Por el Padre Martín Ponce De León
Me hacía el relato de una experiencia y mi mente volaba a muchos años atrás.
Muy bien no recuerdo cómo había surgido la idea.
Lo cierto era que todos los domingos por la tarde aquel imborrable grupo se reunía.
Su necesidad de hacer algo les había motivado a salir al barrio a reparar algunas viviendas del mismo.
Con más ganas que posibilidades íbamos al encuentro de la vivienda elegida.
Lo más importante era el encuentro con la persona que allí vivía.
Nos contaba su realidad y nos planteaba algún desafío de su realidad habitacional.
Ya algo habíamos llevado para enfrentar lo que se nos presentaba.
Recuerdo que con antelación iba a cada lugar a plantear nuestro deseo y a solicitar autorización para poder hacer algo. Esto nos permitía llegar ya preparados para lo que habríamos de encontrar.
Luego de unas horas de tarea volvíamos y en la eucaristía, con la que cerrábamos la actividad, compartíamos las impresiones vividas.
En oportunidades los comentarios se centraban en detalles que, tal vez, yo no había tenido en cuenta y ellos sí.
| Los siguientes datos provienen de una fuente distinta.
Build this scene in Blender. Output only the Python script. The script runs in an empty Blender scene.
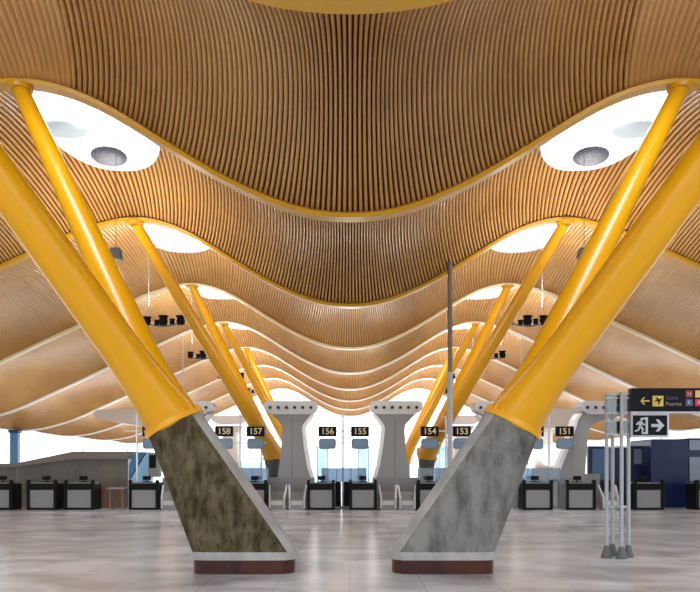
import bpy, math, random
import numpy as np
from mathutils import Vector, Matrix
random.seed(7)
C = bpy.context.scene.collection
F = 912.0; EYE = 1.45; PI = math.pi
S = bpy.context.scene

# ------------------------------------------------------------------ camera
cd = bpy.data.cameras.new('camera'); cam = bpy.data.objects.new('camera', cd); C.objects.link(cam)
cam.location = (0, 0, EYE); cam.rotation_euler = (PI/2, 0, 0)
cd.sensor_width = 36; cd.lens = 36*F/700; cd.shift_y = 172/700; cd.clip_end = 600
S.camera = cam

# ------------------------------------------------------------------ world, lights, exposure
w = bpy.data.worlds.new('sky'); S.world = w; w.use_nodes = True
bg = w.node_tree.nodes['Background']
bg.inputs['Color'].default_value = (0.93, 0.97, 1.0, 1); bg.inputs['Strength'].default_value = 2.6
S.view_settings.view_transform = 'Standard'; S.view_settings.look = 'None'
S.view_settings.gamma = 1; S.view_settings.exposure = 0.15; S.view_settings.use_curve_mapping = False
S.cycles.max_bounces = 8; S.cycles.diffuse_bounces = 5; S.cycles.transparent_max_bounces = 12

def up_light(x, y, z, power, size=1.6, col=(1, .95, .88)):
    l = bpy.data.lights.new('cluster_and_fill_uplight', 'AREA'); l.shape = 'DISK'; l.size = size; l.energy = power; l.color = col
    o = bpy.data.objects.new('cluster_and_fill_uplight', l); C.objects.link(o); o.location = (x, y, z); o.rotation_euler = (PI, 0, 0)
for i, y in enumerate((12.8, 20.9, 29.9, 38.9, 47.9, 56.9, 65.9, 74.9)):
    p = (15, 190, 190, 280, 360, 420, 480, 520)[i]
    for x in (-6.1, 6.1): up_light(x, y+(2.6 if i == 1 else 0), 6.75 if i > 1 else 5.9, p*.8, 1.2)  # spotlight cluster uplights; added fill in bays without a cluster
    if i:
        for x in (-14, 14): up_light(x, y, 1.6, p*.5, 3.5, (.84, .92, 1))  # fill added to brighten the outer bays, no fitting here
        if i > 1: up_light(0, y, 2.9, p*.5, 2.0)  # fill added along the middle of the hall, no fitting here
def sky_light(x, y, z, power, lx, ly):
    l = bpy.data.lights.new('skylight_daylight', 'AREA'); l.shape = 'ELLIPSE'; l.size = lx; l.size_y = ly; l.energy = power; l.color = (.86, .93, 1)
    o = bpy.data.objects.new('skylight_daylight', l); C.objects.link(o); o.location = (x, y, z)
for i, y in enumerate((3.8, 12.55, 20.9, 29.9, 38.9, 47.9, 56.9, 65.9, 74.9)):
    for x in (-5.9, 5.9): sky_light(x, y, 11.2, 800 if i < 2 else (450 if i < 3 else 750), 2.4, 5.4)

# ------------------------------------------------------------------ materials
def mat(name, col, rough=.5, metal=0.0, spec=.5, noise=None, coat=0, emit=None):
    m = bpy.data.materials.new(name); m.use_nodes = True
    nt = m.node_tree; b = nt.nodes['Principled BSDF']
    b.inputs['Base Color'].default_value = (*col, 1); b.inputs['Roughness'].default_value = rough
    b.inputs['Metallic'].default_value = metal; b.inputs['Specular IOR Level'].default_value = spec
    b.inputs['Coat Weight'].default_value = coat; b.inputs['Coat Roughness'].default_value = .12
    if emit:
        b.inputs['Emission Color'].default_value = (*emit[0], 1); b.inputs['Emission Strength'].default_value = emit[1]
    if noise:  # (other colour, scale vector, detail, low, high)
        c2, sc, det, lo, hi = noise
        tc = nt.nodes.new('ShaderNodeTexCoord'); mp = nt.nodes.new('ShaderNodeMapping'); mp.inputs['Scale'].default_value = sc
        n = nt.nodes.new('ShaderNodeTexNoise'); n.inputs['Scale'].default_value = 1; n.inputs['Detail'].default_value = det
        n.inputs['Roughness'].default_value = .65
        r = nt.nodes.new('ShaderNodeValToRGB')
        r.color_ramp.elements[0].position = lo; r.color_ramp.elements[1].position = hi
        r.color_ramp.elements[0].color = (*c2, 1); r.color_ramp.elements[1].color = (*col, 1)
        L = nt.links
        L.new(tc.outputs['Object'], mp.inputs[0]); L.new(mp.outputs[0], n.inputs['Vector'])
        L.new(n.outputs['Fac'], r.inputs[0]); L.new(r.outputs[0], b.inputs['Base Color'])
    return m
def glass_mat(name, tint, gloss=.12, rough=.02):
    m = bpy.data.materials.new(name); m.use_nodes = True; nt = m.node_tree; nt.nodes.clear()
    o = nt.nodes.new('ShaderNodeOutputMaterial'); t = nt.nodes.new('ShaderNodeBsdfTransparent'); g = nt.nodes.new('ShaderNodeBsdfGlossy')
    x = nt.nodes.new('ShaderNodeMixShader'); t.inputs[0].default_value = (*tint, 1); g.inputs['Roughness'].default_value = rough
    x.inputs[0].default_value = gloss
    nt.links.new(t.outputs[0], x.inputs[1]); nt.links.new(g.outputs[0], x.inputs[2]); nt.links.new(x.outputs[0], o.inputs[0])
    return m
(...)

Era el encuentro con una realidad existente y que, la mayoría de ellos, ni suponían se daba a unas cuadras de donde ellos vivían.
Muchas veces se podían escuchar comentarios de asombro, estupor y desconcierto.
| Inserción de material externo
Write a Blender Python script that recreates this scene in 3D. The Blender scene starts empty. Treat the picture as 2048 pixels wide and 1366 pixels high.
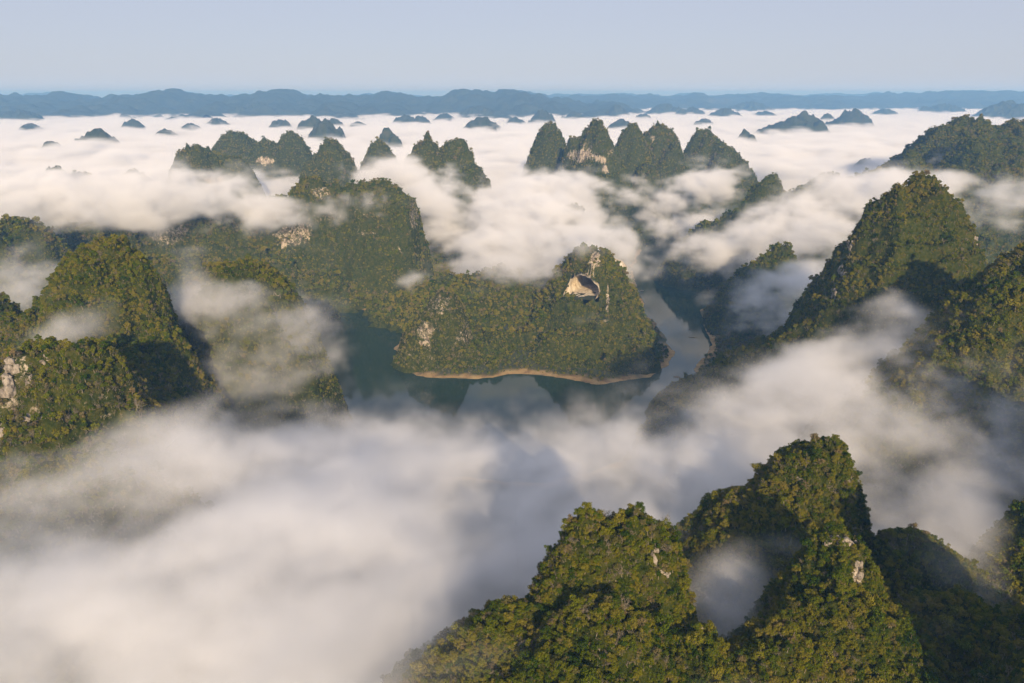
import bpy, math, random
import numpy as np
from mathutils import Vector

R = math.radians
SC = bpy.context.scene
COL = SC.collection
random.seed(7)

# ------------------------------------------------------------------ camera
F, CU, CV, PITCH, HC = 1593.0, 1024.0, 683.0, R(17.25), 420.0
cam = bpy.data.cameras.new('camera')
cam.sensor_width = 36.0
cam.lens = 36.0 * F / 2048.0
cam.clip_start, cam.clip_end = 1.0, 90000.0
cam_o = bpy.data.objects.new('camera', cam)
COL.objects.link(cam_o)
cam_o.location = (0, 0, HC)
cam_o.rotation_euler = (R(90) - PITCH, 0, 0)
SC.camera = cam_o

# ------------------------------------------------------------------ world, sun, exposure
SUN_EL, SUN_AZ = R(18), R(8)          # sun behind the camera, a little to the right
w = bpy.data.worlds.new('World')
SC.world = w
w.use_nodes = True
nt = w.node_tree
sky = nt.nodes.new('ShaderNodeTexSky')
sky.sky_type = 'NISHITA'
sky.sun_disc = False
sky.sun_elevation = SUN_EL
sky.sun_rotation = R(180) - SUN_AZ
sky.altitude = 600
sky.air_density = 1.0
sky.dust_density = 0.3
sky.ozone_density = 3.0
bg = nt.nodes['Background']
# milky morning air: the clear-sky colour is washed towards an even pale blue
wash = nt.nodes.new('ShaderNodeMix')
wash.data_type = 'RGBA'
wash.inputs[0].default_value = 0.86
nt.links.new(sky.outputs[0], wash.inputs[6])
wash.inputs[7].default_value = (3.6, 3.68, 4.5, 1)
nt.links.new(wash.outputs[2], bg.inputs[0])
bg.inputs[1].default_value = 0.125

sun = bpy.data.lights.new('sun', 'SUN')
sun.energy = 5.0
sun.angle = R(0.5)
sun.color = (1.0, 0.78, 0.52)
sun_o = bpy.data.objects.new('sun', sun)
COL.objects.link(sun_o)
LDIR = Vector((-math.sin(SUN_AZ) * math.cos(SUN_EL), math.cos(SUN_AZ) * math.cos(SUN_EL), -math.sin(SUN_EL)))
sun_o.rotation_euler = LDIR.to_track_quat('-Z', 'Y').to_euler()
sun_o.location = (300, -900, 900)

vs = SC.view_settings
vs.view_transform = 'Standard'
vs.look = 'None'
vs.exposure = 0.22
vs.gamma = 1.0
cy = SC.cycles
cy.max_bounces = 8
cy.diffuse_bounces = 2
cy.glossy_bounces = 2
cy.transmission_bounces = 2
cy.volume_bounces = 7
cy.volume_step_rate = 1.0
cy.transparent_max_bounces = 256

# ------------------------------------------------------------------ helpers
CP, SP = math.cos(PITCH), math.sin(PITCH)


def px(u, v, Y):
    """the point at forward distance Y seen at photo pixel (u, v)"""
    a, b = (u - CU) / F, -(v - CV) / F
    fw, up = CP + b * SP, -SP + CP * b
    return Y * a / fw, Y, HC + Y * up / fw


def mpp(v, Y):
    """metres per photo pixel there"""
    b = -(v - CV) / F
    return Y / (CP + b * SP) / F


def proj(x, y, z):
    dz = z - HC
    dep = y * CP - dz * SP
    up = y * SP + dz * CP
    dep = np.maximum(dep, 1.0)
    return CU + F * x / dep, CV - F * up / dep


_T = np.random.default_rng(11).random((64, 64, 64)).astype(np.float32)


def vnoise(x, y, z):
    xi, yi, zi = np.floor(x), np.floor(y), np.floor(z)
    fx, fy, fz = x - xi, y - yi, z - zi
    fx, fy, fz = [f * f * (3 - 2 * f) for f in (fx, fy, fz)]
    i0, j0, k0 = xi.astype(int) & 63, yi.astype(int) & 63, zi.astype(int) & 63
    i1, j1, k1 = (i0 + 1) & 63, (j0 + 1) & 63, (k0 + 1) & 63
    a = _T[i0, j0, k0] * (1 - fx) + _T[i1, j0, k0] * fx
    b = _T[i0, j1, k0] * (1 - fx) + _T[i1, j1, k0] * fx
    c = _T[i0, j0, k1] * (1 - fx) + _T[i1, j0, k1] * fx
    d = _T[i0, j1, k1] * (1 - fx) + _T[i1, j1, k1] * fx
    return (a * (1 - fy) + b * fy) * (1 - fz) + (c * (1 - fy) + d * fy) * fz


def fbm(x, y, z=0.0, octs=4, gain=0.5):
    """about 0..1, mean 0.5"""
    x, y = np.asarray(x, float), np.asarray(y, float)
    z = np.zeros_like(x) + z
    s, a, t = 0.0, 1.0, 0.0
    for o in range(octs):
        s = s + a * vnoise(x + 17.3 * o, y + 31.7 * o, z + 7.9 * o)
        t += a
        a *= gain
        x, y, z = x * 2.03, y * 2.03, z * 2.03
    return s / t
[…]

Ante sus ojos encontraban una realidad que no hacía otra cosa que impactar en ellos.
Jamás suponían se podían dar ese tipo de realidades que podían pasar ignoradas por ellos.
De manera especial, recuerdo, fue el llegar hasta aquella casucha donde vivía aquella mujer solitaria y especial.
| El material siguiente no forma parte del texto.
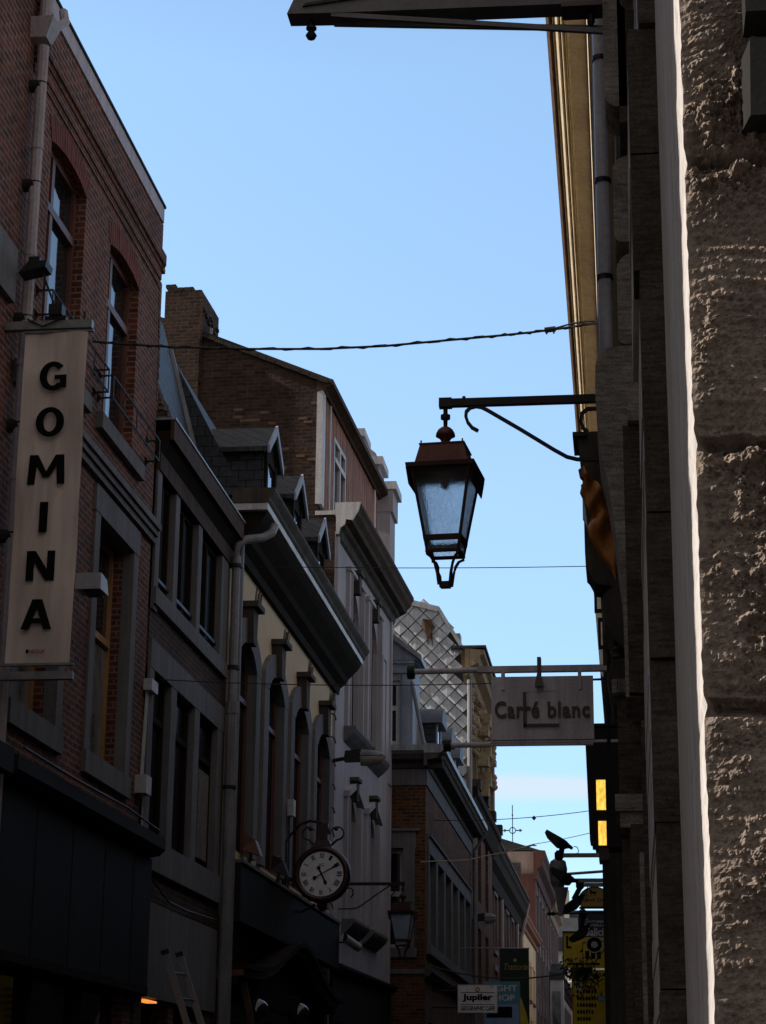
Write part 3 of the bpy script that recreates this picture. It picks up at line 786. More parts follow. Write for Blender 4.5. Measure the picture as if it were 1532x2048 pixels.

Su casucha era una suerte de amasijo de chapas, tierra y humedad.
Para poder ingresar a la vivienda había que agacharse mucho y tatar de esquivar alguna chapa que allí se encontraba.
Dentro de la casa todo era oscuridad y humedad. Un gigantesco hormiguero sobrepasaba uno de los respaldos de la cama. El único sol que entraba era por entre los lugares donde faltaba alguna chapa.
Las chapas eran de aquellas viejas latas que, aplanadas, ocupaban techo y paredes. Algunas ya se habían destruido o volado y dejaban espacios que hacían las veces de ventilación o ventanas.
La cama tenía un viejo colchón saturado de humedad y unas frazadas tiesas de suciedad y tiempo de uso.
En esa casa no había ni luz ni agua y, mucho menos, un baño para ser utilizado.
La única fuente de agua era un pocito rodeado de piedras, entre unas cañas, de donde sacaba el líquido para lavarse y tomar. Es claro que para poder sacar un algo de agua limpia había que quitar hojas secas que allí se encontraban y algunos insectos que habían muerto ahogados.
Ella era feliz en su casucha y sus historias llenas de fantasías y locuras. Uno de sus relatos recurrentes era el de sus conversaciones con Artigas que, según ella, vivía en uno de los árboles que rodeaban su vivienda.
Luego de concluida toda una pieza nueva, con puerta y ventana nos retiramos satisfechos de la tarea que nos implicó muchos domingos por la tarde. Ella nunca utilizó lo que habíamos construido porque era para “los muchachos” cuando quisieran salir de vacaciones.
Aquel encuentro significó un estar cara a cara con la más absoluta miseria y lo más triste en lo que un ser humano podía encontrarse.
Era tocar la más absoluta pobreza con las manos. Poco tiempo después de haberle concluido una pieza nueva falleció sin haberla utilizado nunca.
Escuchaba su relato y desde lo más hondo de mi corazón agradecía a Dios el que continuase habiendo seres que son capaces de ayudar a otros a ver una realidad que jamás suponen puede existir.